A study of historical records reveals that the greatest Private Collectors commencing the mid-19th Century started amassing art in order to create Museums of their own, Museums that preserved not only objects but also an individual vision of how art should be experienced and thus, in an era of unlimited acquisition opportunity, some of these Collectors purchased immortality. The great Collection Museums were opened within fifty years of each other, commencing from somewhere around the year 1890 through 1940.
Like professional curators, these Collectors wanted to and did acquire the very best art they could find and afford and thereafter, installed their “homes” after they had decided to found public institutions. They were infact, designing homes for their Collection rather than for themselves, introducing the near magical effects of domesticity such as to provide future audiences with an intimate experience of art, consistently referring to their installations as their creations with Founders protecting and securing such “homes for art” with complex Legal Wills.

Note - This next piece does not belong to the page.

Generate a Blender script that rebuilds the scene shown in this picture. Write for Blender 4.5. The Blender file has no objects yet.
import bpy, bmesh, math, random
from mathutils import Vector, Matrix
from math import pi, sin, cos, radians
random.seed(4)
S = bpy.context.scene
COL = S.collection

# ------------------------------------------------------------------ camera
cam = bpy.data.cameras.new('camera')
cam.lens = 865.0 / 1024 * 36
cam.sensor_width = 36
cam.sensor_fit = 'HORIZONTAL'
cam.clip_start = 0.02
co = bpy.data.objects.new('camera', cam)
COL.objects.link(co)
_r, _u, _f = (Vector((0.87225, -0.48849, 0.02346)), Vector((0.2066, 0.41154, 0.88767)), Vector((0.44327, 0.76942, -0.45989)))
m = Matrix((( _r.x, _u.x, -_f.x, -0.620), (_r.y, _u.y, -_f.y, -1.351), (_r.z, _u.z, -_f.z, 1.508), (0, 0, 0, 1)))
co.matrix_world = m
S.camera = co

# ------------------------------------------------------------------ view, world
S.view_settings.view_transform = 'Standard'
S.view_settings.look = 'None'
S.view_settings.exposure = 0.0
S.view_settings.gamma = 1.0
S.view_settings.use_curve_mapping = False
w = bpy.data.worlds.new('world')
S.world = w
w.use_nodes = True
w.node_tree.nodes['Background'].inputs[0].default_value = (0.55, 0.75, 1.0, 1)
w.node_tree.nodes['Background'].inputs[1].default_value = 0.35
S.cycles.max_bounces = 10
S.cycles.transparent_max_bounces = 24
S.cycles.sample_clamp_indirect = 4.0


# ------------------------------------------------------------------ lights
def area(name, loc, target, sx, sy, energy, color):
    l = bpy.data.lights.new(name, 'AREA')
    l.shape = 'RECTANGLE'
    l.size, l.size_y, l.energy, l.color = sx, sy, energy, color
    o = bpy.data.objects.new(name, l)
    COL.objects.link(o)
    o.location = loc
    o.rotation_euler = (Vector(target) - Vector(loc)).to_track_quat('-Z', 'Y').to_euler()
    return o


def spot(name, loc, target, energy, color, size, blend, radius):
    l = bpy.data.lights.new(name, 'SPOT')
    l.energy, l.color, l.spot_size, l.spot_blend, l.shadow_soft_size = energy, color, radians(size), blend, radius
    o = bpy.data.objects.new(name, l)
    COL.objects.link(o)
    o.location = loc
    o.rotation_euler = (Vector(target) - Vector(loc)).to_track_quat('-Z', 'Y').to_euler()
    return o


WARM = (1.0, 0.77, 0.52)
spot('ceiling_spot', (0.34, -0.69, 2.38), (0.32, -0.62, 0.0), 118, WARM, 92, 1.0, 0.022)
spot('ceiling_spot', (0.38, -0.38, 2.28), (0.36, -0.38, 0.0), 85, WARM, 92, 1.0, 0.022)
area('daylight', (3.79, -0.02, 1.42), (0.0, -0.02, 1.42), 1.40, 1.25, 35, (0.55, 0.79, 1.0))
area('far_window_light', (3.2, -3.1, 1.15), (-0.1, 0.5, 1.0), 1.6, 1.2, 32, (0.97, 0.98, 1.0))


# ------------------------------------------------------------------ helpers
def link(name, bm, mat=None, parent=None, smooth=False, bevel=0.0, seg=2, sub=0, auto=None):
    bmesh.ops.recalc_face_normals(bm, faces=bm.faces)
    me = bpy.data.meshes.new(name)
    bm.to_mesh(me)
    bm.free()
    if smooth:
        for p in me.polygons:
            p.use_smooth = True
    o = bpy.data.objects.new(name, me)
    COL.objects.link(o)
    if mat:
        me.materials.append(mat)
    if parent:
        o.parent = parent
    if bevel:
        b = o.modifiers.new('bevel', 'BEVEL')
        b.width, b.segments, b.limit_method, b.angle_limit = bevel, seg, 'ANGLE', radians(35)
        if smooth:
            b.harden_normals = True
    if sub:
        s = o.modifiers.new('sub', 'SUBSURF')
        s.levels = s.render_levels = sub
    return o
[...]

Time, place, and circumstances, as well as the personalities and situations of Founders of these Collection Museums, all caused variations among basically similar Collection Museums. Despite the dissimilarity of their respective Collections, each Founder was primarily dedicated to creating a Museum focused on the art that was valued in their time. At the core of each, however, were and continue to be two crucial qualities: the personal character of the Art Collection and it’s even more personal installation. However, all Collection Museums in general, share the intention to preserve the spirit of the original so-very-personal Collection. Inadvertently, founders of Collection Museums, had by fossilizing their Collections, fossilized history.
Mostly built in as-close-to-nature locations, Collection Museums were and continue to be built such as to allow Museum-loving audiences to unparalleled experiences which Collection Museums alone can provide as they wait for the audience to re-enter what the great critic Walter Benjamin, writing about Collections, called “a profound enchantment” in which “the thrill of acquisition” casts “a magic circle” around objects.